他の人の手が加わっているとすれば、長い付き合いでありながら“カミングスーン”で初のフィーチャリング参加となったスチャダラパーのみ。まさに新作は、カセットテープのMTRでやっていたピンポン録音をハードディスクに置き換えたような「いまのテクノロジーを使いつつ、やってることは超アナログ」な手法で作られた、究極のひとりセッション作品だ。そこで鳴るサウンドからは、50~60年代のポップスや70年代のフィリー・ソウルのテイストが。
「やっぱり、フィル・スペクターとかその頃の音楽って、いまのロックとかポップスの基本になってると思うんです。ただ、いまっていろんな音楽が広がりすぎて、細かく別々に散っていて、よくわからなくなってるとこがある。もちろんジェイムズ・ブレイクとかパーソナルなデジタル・ミュージックの良さもわかる。でも、僕がいま『白熱』で皆さんに提案したいのは〈ポップスとアートの境界〉にある〈新しいオールディーズ〉なんです」。
音数の少なさは、瑞々しいメロディーを引き立たせ、その上で歌われる歌詞は、ここ数年田島がハマっているバイクを通じて感じた、前向きな言葉が並んでいる。
「〈バイク〉って曲を書きたいと思ったんだけど、免許がないしイメージが湧かないから教習所に通って、そこからどっぷりハマっちゃったんですよ(笑)。そしたら全体がバイクのアルバムになっちゃった(笑)。それがきっかけだけど、バイクっていう20世紀のアメリカの〈自由〉を象徴するような乗り物を、歌詞を書くためのツールとして使ったんです。走れば風を感じられるし、山の緑の色や遠くの海が見えたり、旅先で知らない人と出会ったりとかね。そうした体験は、普段のルーティーンの生活のなかではなかなか得られないものばかり。それが歌詞の広がりにも繋がりましたね」。
歌詞や歌に関してさらに言えば、フラットな目線で語りかけるような優しさがある。それはやはり「震災の影響がある」と言う。
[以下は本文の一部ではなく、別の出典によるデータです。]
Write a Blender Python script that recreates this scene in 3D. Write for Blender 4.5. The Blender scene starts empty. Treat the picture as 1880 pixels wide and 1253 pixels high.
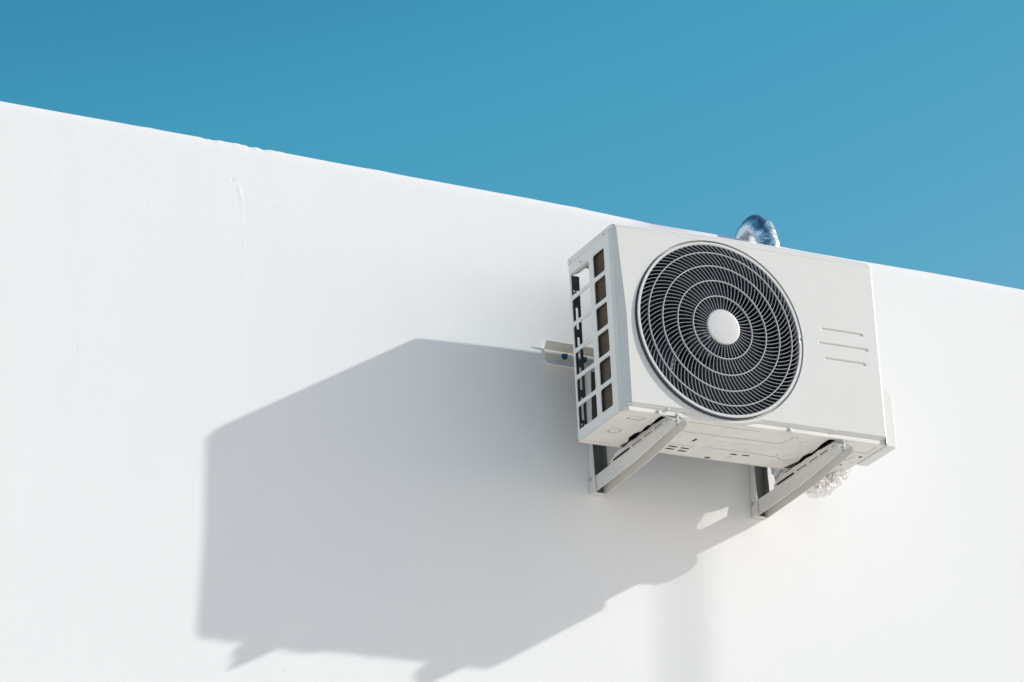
import bpy, bmesh, math, random
from mathutils import Vector, Matrix, noise, Euler
from mathutils.geometry import tessellate_polygon
random.seed(7)
scene = bpy.context.scene
col = scene.collection

# ------------------------------------------------------------------ camera
def cam_axes(yaw, pit, rol):
    cy, sy, cp, sp = math.cos(yaw), math.sin(yaw), math.cos(pit), math.sin(pit)
    f = Vector((-sy*cp, cy*cp, sp)); r = Vector((cy, sy, 0)); u = r.cross(f)
    c, s = math.cos(rol), math.sin(rol)
    return c*r + s*u, -s*r + c*u, f
cr, cu, cf = cam_axes(-0.4713, 0.3614, -0.0148)
cam_data = bpy.data.cameras.new('camera')
cam = bpy.data.objects.new('camera', cam_data); col.objects.link(cam)
cam.matrix_world = Matrix(((cr.x, cu.x, -cf.x, -4.1233), (cr.y, cu.y, -cf.y, -7.8977),
                           (cr.z, cu.z, -cf.z, -3.0247), (0, 0, 0, 1)))
cam_data.sensor_width = 36.0
cam_data.lens = 6421.31/1880*36.0
cam_data.clip_start = 0.1; cam_data.clip_end = 3000
cam_data.dof.use_dof = False
scene.camera = cam

# ------------------------------------------------------------------ sun and sky
SX, SZ = -2.2833, -1.3926                    # how far a shadow slides along the wall per metre of depth
sun_to = Vector((-SX, -1.0, -SZ)).normalized()
sun_el = math.asin(sun_to.z); sun_az = math.atan2(sun_to.x, sun_to.y)
sd = bpy.data.lights.new('sun', 'SUN'); sd.energy = 2.3; sd.angle = math.radians(0.68); sd.color = (1.0, 0.985, 0.915)
so = bpy.data.objects.new('sun', sd); col.objects.link(so)
so.rotation_euler = sun_to.to_track_quat('Z', 'Y').to_euler(); so.location = (20, -8, 12)
world = bpy.data.worlds.new("World"); scene.world = world; world.use_nodes = True
wn = world.node_tree.nodes; wl = world.node_tree.links
for n in list(wn): wn.remove(n)
wo = wn.new('ShaderNodeOutputWorld'); bg = wn.new('ShaderNodeBackground'); sky = wn.new('ShaderNodeTexSky')
sky.sky_type = 'NISHITA'; sky.sun_disc = False
sky.sun_elevation = sun_el; sky.sun_rotation = sun_az
sky.altitude = 0; sky.air_density = 1.0; sky.dust_density = 0.6; sky.ozone_density = 1.0
sp = wn.new('ShaderNodeSeparateColor'); cb = wn.new('ShaderNodeCombineColor'); wl.new(sky.outputs[0], sp.inputs[0])
def wm(op, a, b):
    n = wn.new('ShaderNodeMath'); n.operation = op
    for k, x in enumerate((a, b)):
        if isinstance(x, (int, float)): n.inputs[k].default_value = x
        else: wl.new(x, n.inputs[k])
    return n.outputs[0]
# the clear sky of the photo holds little red: a colour grade of the sky as a whole, fading out where it is bright
wl.new(wm('MINIMUM', wm('MULTIPLY', sp.outputs[0], 1.35), wm('MULTIPLY', wm('POWER', sp.outputs[0], 3.7), .147)), cb.inputs[0])
wl.new(wm('MINIMUM', wm('MULTIPLY', sp.outputs[1], 1.08), wm('MULTIPLY', wm('POWER', sp.outputs[1], 3.0), .253)), cb.inputs[1])
wl.new(wm('MINIMUM', wm('MULTIPLY', sp.outputs[2], 1.02), wm('MULTIPLY', wm('POWER', sp.outputs[2], 2.6), .150)), cb.inputs[2])
wl.new(cb.outputs[0], bg.inputs[0]); bg.inputs[1].default_value = 0.11
wl.new(bg.outputs[0], wo.inputs[0])
scene.view_settings.view_transform = 'Standard'; scene.view_settings.look = 'None'
scene.view_settings.exposure = 0.43; scene.view_settings.gamma = 1.0
scene.render.engine = 'CYCLES'
scene.cycles.max_bounces = 10; scene.cycles.diffuse_bounces = 6

# ------------------------------------------------------------------ materials
class NT:
    def __init__(s, name):
        s.m = bpy.data.materials.new(name); s.m.use_nodes = True
        s.n = s.m.node_tree.nodes; s.l = s.m.node_tree.links
        s.b = s.n['Principled BSDF']
        s.geo = s.n.new('ShaderNodeNewGeometry'); s.tc = s.n.new('ShaderNodeTexCoord')
    def node(s, t, **kw):
        n = s.n.new(t)
        for k, v in kw.items(): setattr(n, k, v)
        return n
    def link(s, a, b): s.l.new(a, b)
    def noise(s, scale, detail=4, rough=.5, vec=None, dist=0):
        n = s.n.new('ShaderNodeTexNoise'); n.inputs['Scale'].default_value = scale
        n.inputs['Detail'].default_value = detail; n.inputs['Roughness'].default_value = rough
        n.inputs['Distortion'].default_value = dist
        s.l.new(vec if vec is not None else s.geo.outputs['Position'], n.inputs['Vector'])
        return n.outputs['Fac']
    def scaled(s, v):
        m = s.n.new('ShaderNodeVectorMath'); m.operation = 'MULTIPLY'; m.inputs[1].default_value = v
        s.l.new(s.geo.outputs['Position'], m.inputs[0]); return m.outputs[0]
    def ramp(s, fac, stops):
        r = s.n.new('ShaderNodeValToRGB'); e = r.color_ramp.elements
        while len(e) < len(stops): e.new(.5)
        for k, (p, c) in enumerate(stops):
            e[k].position = p; e[k].color = (c[0], c[1], c[2], 1) if isinstance(c, tuple) else (c, c, c, 1)
        s.l.new(fac, r.inputs[0]); return r.outputs[0]
    def math(s, op, a, b=None, c=None):
        n = s.n.new('ShaderNodeMath'); n.operation = op
        for k, x in enumerate((a, b, c)):
            if x is None: continue
            if isinstance(x, (int, float)): n.inputs[k].default_value = x
            else: s.l.new(x, n.inputs[k])
        return n.outputs[0]
    def bump(s, h, dist, strength=1.0, normal=None):
        n = s.n.new('ShaderNodeBump'); n.inputs['Distance'].default_value = dist; n.inputs['Strength'].default_value = strength
        s.l.new(h, n.inputs['Height'])
        if normal is not None: s.l.new(normal, n.inputs['Normal'])
        return n.outputs[0]
    def bevel(s, r):
        n = s.n.new('ShaderNodeBevel'); n.samples = 4; n.inputs['Radius'].default_value = r
        return n.outputs[0]
    def setn(s, o): s.l.new(o, s.b.inputs['Normal'])
    def base(s, o): s.l.new(o, s.b.inputs['Base Color'])
    def rough(s, v): s.b.inputs['Roughness'].default_value = v
    def metal(s, v): s.b.inputs['Metallic'].default_value = v

def painted(name, c, rough=.42, var=.03, radius=.0012, grime=None):
    t = NT(name)
    lo = tuple(x*(1-var) for x in c); hi = tuple(min(1, x*(1+var)) for x in c)
    base = t.ramp(t.noise(9, 5, .6), [(.3, lo), (.7, hi)])
    if grime:
        g = t.ramp(t.noise(38, 6, .7, dist=.6), [(.56, 0.0), (.78, grime[1])])
        mx = t.node('ShaderNodeMix', data_type='RGBA'); t.link(g, mx.inputs[0]); t.link(base, mx.inputs[6])
        mx.inputs[7].default_value = (*grime[0], 1); base = mx.outputs[2]
    t.base(base); t.rough(rough)
    rr = t.ramp(t.noise(25, 4, .6), [(.3, rough*.85), (.7, min(1, rough*1.15))]); t.link(rr, t.b.inputs['Roughness'])
    t.setn(t.bump(t.noise(900, 2, .5), .00006, .6, t.bevel(radius)))
    return t.m

M = {}
M['panel'] = painted('panel_paint', (.675, .685, .658), .40, .012, .0015)
M['side'] = painted('side_panel_paint', (.86, .845, .815), .45, .015, .001)
M['pan'] = painted('base_pan_paint', (.765, .74, .70), .5, .05, .002, ((.45, .41, .36), .55))
M['bracket'] = painted('bracket_paint', (.76, .745, .715), .45, .03, .001, ((.45, .40, .33), .25))
M['rail'] = painted('rail_paint', (.78, .765, .72), .45, .03, .001, ((.45, .40, .33), .25))
M['plastic'] = painted('valve_cover_plastic', (.76, .755, .73), .5, .01, .003)
M['grille'] = painted('grille_plastic', (.46, .48, .51), .45, .02, .0006)
M['grillering'] = painted('grille_ring_plastic', (.60, .61, .605), .45, .02, .001)
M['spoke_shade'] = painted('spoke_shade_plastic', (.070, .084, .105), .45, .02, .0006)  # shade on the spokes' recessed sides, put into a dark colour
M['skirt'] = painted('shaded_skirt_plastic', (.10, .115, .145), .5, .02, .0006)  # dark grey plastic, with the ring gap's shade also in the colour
M['gring'] = painted('guard_ring_plastic', (.50, .51, .53), .45, .02, .0006)
M['cap'] = painted('hub_cap_paint', (.60, .61, .60), .42, .05, .002, ((.5, .5, .5), .25))
M['dark'] = painted('dark_cavity_shade', (.012, .015, .022), .6, .2, .001)  # near-black for the shade inside the casing
M['fan'] = painted('fan_blade_plastic', (.016, .022, .032), .35, .2, .002)
M['slotshade'] = painted('black_slot_shade', (.016, .019, .02), .7, .2, .001)  # black strip standing for the dark inside of the slotted bar
M['innersteel'] = painted('dark_bracket_steel', (.17, .185, .18), .5, .15, .001)  # inner web and right flange, darker than the outer flange
M['slot'] = painted('shaded_strip_steel', (.075, .09, .105), .5, .2, .0006)  # strip's dark tone is shade put into its colour

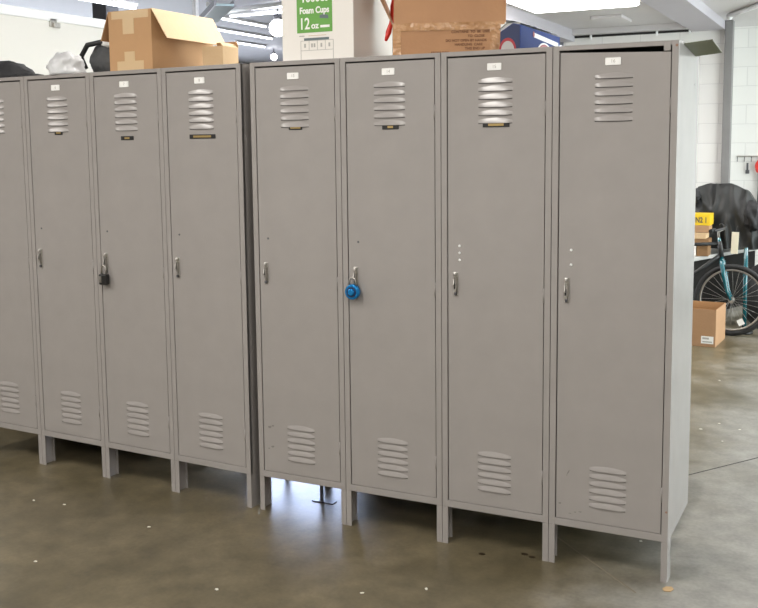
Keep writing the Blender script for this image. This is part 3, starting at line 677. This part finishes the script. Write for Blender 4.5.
def bicycle(label, loc, rz, mat, r=.305, group='bicycles by the low table'):
    """front wheel hub above the origin, frame runs to -x"""
    t = thing('bicycle', label, 'bicycle', loc, rz, group)
    wheel(t, (0, 0, r + .021), r); wheel(t, (-1.02, 0, r + .021), r)
    hz = r + .021
    f = MB()
    for sy in (-.045, .045): f.tube([(0, sy, hz), (-.035, sy, hz + .08), (-.06, sy, hz + .2), (-.085, sy * .9, hz + .33)], [.011, .015, .019, .02], mat, 10)
    f.cyl((-.085, -.05, hz + .33), (-.085, .05, hz + .33), .016, mat); f.tube([(-.085, 0, hz + .33), (-.115, 0, hz + .52)], .016, mat)
    f.build('fork', t)
    mat = M['black']; g = MB()
    g.cyl((-.09, 0, hz + .36), (-.11, 0, hz + .49), .02, mat)
    bb = (-.60, 0, hz - .03); st = (-.72, 0, hz + .43)
    g.tube([(-.11, 0, hz + .47), st], .015, mat); g.tube([(-.095, 0, hz + .38), bb], .018, mat); g.tube([bb, st], .015, mat)
    for sy in (-.055, .055):
        g.tube([(-1.02, sy, hz), (-.62, sy * .6, hz - .03)], .009, mat); g.tube([(-1.02, sy, hz), (-.72, sy * .4, hz + .40)], .008, mat)
    g.cyl((-.60, -.05, hz - .03), (-.60, .05, hz - .03), .022, mat); g.build('frame', t)
    h = MB(); h.tube([(-.115, 0, hz + .50), (-.12, 0, hz + .57), (-.07, 0, hz + .60)], .012, M['chrome'])
    h.tube([(-.12, -.29, hz + .60), (-.08, -.1, hz + .60), (-.07, 0, hz + .60), (-.08, .1, hz + .60), (-.12, .29, hz + .60)], .011, M['black'], 10)
    h.build('handlebar', t)
    for sy in (-1, 1): MB().cyl((-.125, sy * .2, hz + .60), (-.14, sy * .32, hz + .60), .016, M['black']).build('grip', t)
    s = MB(); s.tube([st, (-.745, 0, hz + .53)], .012, M['chrome']); s.build('seat_post', t)
    MB().blob((-.76, 0, hz + .56), (.13, .07, .03), M['black'], 2, .05, 1, None, 0, 3).build('saddle', t)
    k = MB(); k.cyl((-.60, -.075, hz - .03), (-.60, -.07, hz - .03), .085, M['darksteel'], 28)
    k.tube([(-.60, -.08, hz - .03), (-.50, -.085, hz - .17)], .009, M['steel']); k.box((-.54, -.16, hz - .185), (-.45, -.09, hz - .165), M['black'])
    k.build('crank', t)
    k = MB(); a_ = [(-.60, -.072, hz - .03 + .085), (-1.02, -.06, hz + .03)]; b_ = [(-.60, -.072, hz - .03 - .085), (-1.02, -.06, hz - .03)]
    k.tube(a_, .004, M['darksteel'], 5); k.tube(b_, .004, M['darksteel'], 5); k.cyl((-1.02, -.065, hz), (-1.02, -.05, hz), .03, M['darksteel']); k.build('chain', t)
    return t
b1 = bicycle('teal bicycle with a chrome front wheel behind the small open floor box', (1.41, 5.0, 0), 0, M['teal'], .282)
MB().box((-.025, -.035, -.03), (.025, -.028, .02), M['label'], Matrix.Rotation(R(-28), 3, 'Y')).build('reflector', b1, (.08, 0, .13))
tag(MB().box((-.028, -.003, -.09), (.028, .003, .09), M['tagpaper'], bev=.002).tube([(0, 0, .09), (.01, .02, .14)], .001, M['ink'], 4).build('paper_tag', None, (1.43, 4.93, .79), (0, R(2), 0)), 'long cream paper tag hanging from the teal bicycle handlebar', 'tag')
b2 = bicycle('black bicycle parked beyond the teal one, cut off at the right', (2.90, 5.80, 0), R(2), M['black'], .30)
# teal bicycle frame tube right of the fork, built standing on a foot
tag(MB().tube([(1.50, 5.16, .02), (1.495, 5.16, .73)], .018, M['teal']).cyl((1.50, 5.16, 0), (1.50, 5.16, .02), .07, M['black']).build('bicycle_pump'), 'upright teal floor pump right of the teal bicycle fork', 'pump')

tag(MB().blob((1.66, 5.50, .28), (.22, .17, .33), M['blackcloth'], 14, .14, 1.6, .0, .03).build('duffel_bag'), 'black duffel bag standing on the floor behind the bicycle wheel', 'bag')
# open floor box
t = carton('cardboard_box', 'open cardboard box on the floor in front of the bicycle wheel', (1.062, 4.46, .001), .30, .41, .30, M['card'], rz=R(-3))
MB().box((.19, -.0012, .025), (.285, -.0002, .085), M['label']).build('shipping_label', t)
m = MB(); m.box((.20, -.0016, .06), (.25, -.001, .075), M['inkfade']).box((.20, -.0016, .035), (.275, -.001, .045), M['inkfade']).build('label_print', t)

# key rail on the recess wall
t = thing('hook_rail', 'small dark key hook rail on the white wall above the tarpaulin', 'rail', (1.12, 7.595, 1.45))
MB().box((0, -.01, .0), (.34, 0, .014), M['steel'], bev=.002).build('rail', t)
for i in range(5): MB().tube([(.01 + .07 * i, -.01, .005), (.01 + .07 * i, -.015, -.03), (.01 + .07 * i, -.03, -.045), (.01 + .07 * i, -.035, -.03)], .004, M['darksteel'], 6).build('hook', t)
t = thing('key_bunch', 'small dark bunch of keys hanging from the hook rail', 'keys', (1.235, 7.565, 1.40))
MB().tube([(.012 * cos(a), 0, .012 * sin(a)) for a in [2 * pi * k / 12 for k in range(12)]], .002, M['steel'], 5, closed=True).build('key_ring', t)
MB().box((-.012, -.003, -.12), (.010, .003, -.01), M['darksteel'], bev=.002).box((-.02, -.004, -.125), (.02, .004, -.085), M['darksteel'], bev=.003).build('key', t)
tag(MB().blob((1.355, 7.55, 1.35), (.045, .02, .07), M['red'], 3, .15, 2, None).tube([(1.35, 7.56, 1.41), (1.35, 7.56, 1.44)], .003, M['black'], 5).build('red_pouch'), 'small red pouch hanging from the hook rail', 'pouch')
tag(MB().tube([(1.36, 7.56, 1.28), (1.365, 7.56, 1.15), (1.36, 7.56, .95)], .02, M['black'], 8).build('black_strap'), 'black strap hanging on the wall below the red pouch', 'strap')

# floor debris
def chip(x, y, s_, m_, l, g_, nm):
    k = 5 + int(random.random() * 3)
    pts = [(s_ * (.7 + .5 * random.random()) * cos(2 * pi * i / k), s_ * (.5 + .4 * random.random()) * sin(2 * pi * i / k), 0) for i in range(k)]
    o = MB().slab(pts, (0, 0, 1), .002, m_).build(nm, None, (x, y, .0012), (0, 0, random.random() * 3)); return tag(o, l, 'fleck', g_)
random.seed(11)
for x, y in ((1.54, 3.93 - .6), (1.68, 2.25), (1.60, 2.09), (1.80, 2.17), (1.74, 1.9), (-1.02, -.35), (-.85, -.33), (-.32, -.38), (1.0, -.42), (.80, -.55), (1.62, .35), (-.5, -.85), (.3, -.75)):
    chip(x, y, .0085, M['grit'], 'tiny pale fleck lying on the concrete floor', 'pale flecks on the floor', 'paper_fleck')
chip(1.80, -.05, .024, M['chip'], 'tan chip on the floor just right of the end locker leg', None, 'wood_chip')
for x, y in ((1.075, -.04), (1.265, .015), (1.23, .03)):
    o = MB().slab([(.014 * cos(a), .010 * sin(a), 0) for a in [2 * pi * k / 12 for k in range(12)]], (0, 0, 1), .0006, M['stain']).build('oil_spot', None, (x, y, .0008))
    tag(o, 'small dark oil spot on the concrete in front of the near lockers', 'spot', 'dark oil spots')

# ---------------------------------------------------------------- world, camera, view
wd = bpy.data.worlds.new('world'); S.world = wd; wd.use_nodes = True
wd.node_tree.nodes['Background'].inputs[0].default_value = (.5, .55, .65, 1); wd.node_tree.nodes['Background'].inputs[1].default_value = .3

f, pitch, roll, yaw = 985.66, .113, -.0103, .4587
fw = Vector((-sin(yaw) * cos(pitch), cos(yaw) * cos(pitch), -sin(pitch)))
rt = Vector((cos(yaw), sin(yaw), 0)); up = rt.cross(fw)
r2 = cos(roll) * rt + sin(roll) * up; u2 = -sin(roll) * rt + cos(roll) * up
cam = bpy.data.cameras.new('camera'); co = bpy.data.objects.new('camera', cam); COL.objects.link(co)
mt = Matrix((r2, u2, -fw)).transposed().to_4x4(); mt.translation = Vector((2.3993, -3.5931, 1.6302)); co.matrix_world = mt
cam.sensor_width = 36; cam.sensor_fit = 'HORIZONTAL'; cam.lens = f / 758 * 36
cam.shift_x = -3.119 / 758; cam.shift_y = -48.3 / 758
cam.clip_start = .05; cam.clip_end = 100
S.camera = co
S.view_settings.view_transform = 'Standard'; S.view_settings.look = 'None'; S.view_settings.exposure = .25; S.view_settings.gamma = 1
S.view_settings.use_curve_mapping = False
「いまこうした状況で、強い情念を語ったり暗い歌を作っても、誰も聴きたくないだろうなって。僕自身もそう感じたし。いい気分に戻っていけるような、チャリでウイリーしたくなるような歌詞を今回は書きたかったんです」。
田島貴男が、長きに渡るオリジナル・ラブの活動で表現してきた〈ポップとアートの境界線の音楽〉は、新作でも息づいていた。バイクで自由に走り続けるように、彼はまさしくオリジナルな愛に溢れた音楽の旅をこれからも続けていくことだろう。
「僕がやってきたことって、みんながおもしろがれる気分になればいいなってことなんですよね。それは今後もやっていくし、これからもみんなでいっしょに〈白熱〉しようってことですね(笑)」。